Funding of this proposal had an important impact on the PI’s career. The research component of this project provided the PI with the opportunity to study and understand the factors that govern the synthesis and characterization of metal complexes supported by Namido-Metal bonds. It also provided him with the opportunity to engage in new collaborations with research groups having similar research interests from other Universities.

During the summer of 2017, four students (two undergraduate and two masters) were supported by this grant. During their time in the PI’s lab, the students were trained in synthetic design, and accumulated experience in ligand and metal complex syntheses (including those requiring the handling of air and moisture sensitive compounds), instrument operation, and spectral interpretation. In the same time, they were able to identify, acquire and describe information pertaining to the synthetic and characterization methods used in this particular field, and integrate the principles learned in various chemistry lectures with the laboratory experiences. The experiments performed by the PI’s students   reinforced a broad range of fundamental principles covered in regular inorganic, organic, and physical chemistry courses.
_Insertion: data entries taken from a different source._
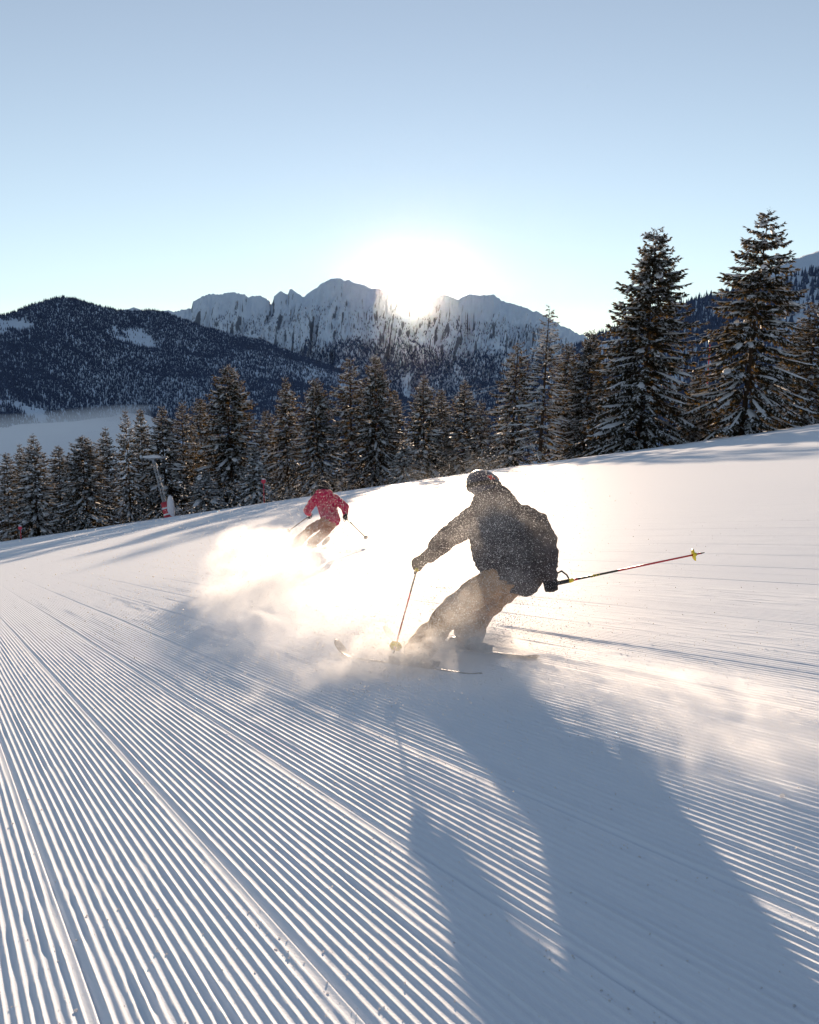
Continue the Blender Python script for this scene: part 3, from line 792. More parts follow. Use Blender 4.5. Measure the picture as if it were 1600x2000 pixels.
def fuse(name, bm, voxel, mat, parent, smooth_it=6, fold=None, seed=0.0):
    """one continuous skin round overlapping pieces"""
    bmesh.ops.recalc_face_normals(bm, faces=bm.faces)
    me = bpy.data.meshes.new('tmp'); bm.to_mesh(me); bm.free()
    o = bpy.data.objects.new('tmp', me); COL.objects.link(o)
    md = o.modifiers.new('r', 'REMESH'); md.mode = 'VOXEL'; md.voxel_size = voxel
    ms = o.modifiers.new('s', 'SMOOTH'); ms.iterations = smooth_it; ms.factor = 0.5
    dg = bpy.context.evaluated_depsgraph_get()
    nm = bpy.data.meshes.new_from_object(o.evaluated_get(dg))
    bpy.data.objects.remove(o); bpy.data.meshes.remove(me)
    nm.name = name
    n = len(nm.vertices)
    if fold:
        amp, sc = fold[:2]; stretch = fold[2] if len(fold) > 2 else (1, 1, 1)
        co = np.empty(n * 3, np.float32); nm.vertices.foreach_get('co', co); co = co.reshape(-1, 3)
        nr = np.empty(n * 3, np.float32); nm.vertex_normals.foreach_get('vector', nr); nr = nr.reshape(-1, 3)
        dsp = np.empty(n)
        for i in range(n):
            q = Vector((co[i, 0] * stretch[0] * sc + seed, co[i, 1] * stretch[1] * sc, co[i, 2] * stretch[2] * sc))
            q2 = q + Vector((mnoise.noise(q * 0.7), mnoise.noise(q * 0.7 + Vector((5, 1, 2))), mnoise.noise(q * 0.7 + Vector((1, 7, 3))))) * 0.9
            w = mnoise.noise(q2)
            dsp[i] = (1 - 2.2 * abs(w)) * amp + 0.35 * amp * mnoise.noise(q * 2.6)
        co = co + nr * dsp[:, None].astype(np.float32)
        nm.vertices.foreach_set('co', co.ravel()); nm.update()
    nm.polygons.foreach_set('use_smooth', np.ones(len(nm.polygons), dtype=bool))
    nm.materials.clear(); nm.materials.append(mat)
    return obj(name, nm, parent)
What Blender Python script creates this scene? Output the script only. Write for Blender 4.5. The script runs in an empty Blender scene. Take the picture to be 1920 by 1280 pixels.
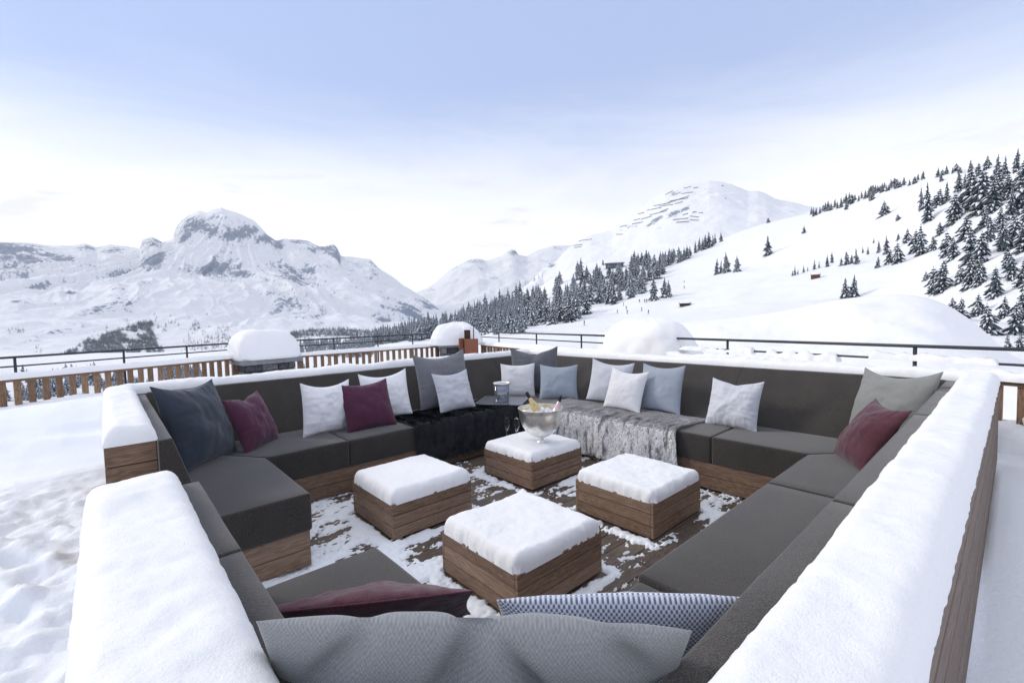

The results of this project have been disseminated through presentations at regional meetings. The PI was invited to give a talk at the 68th Southeastern Regional Meeting of the American Chemical Society (October 23-26, 2016). One student presented a poster at Eastern Illinois University’s Student Research and Creative Discovery Conference (Friday, Mar 31, 2017). Furthermore, two papers are in preparation and will be submitted soon.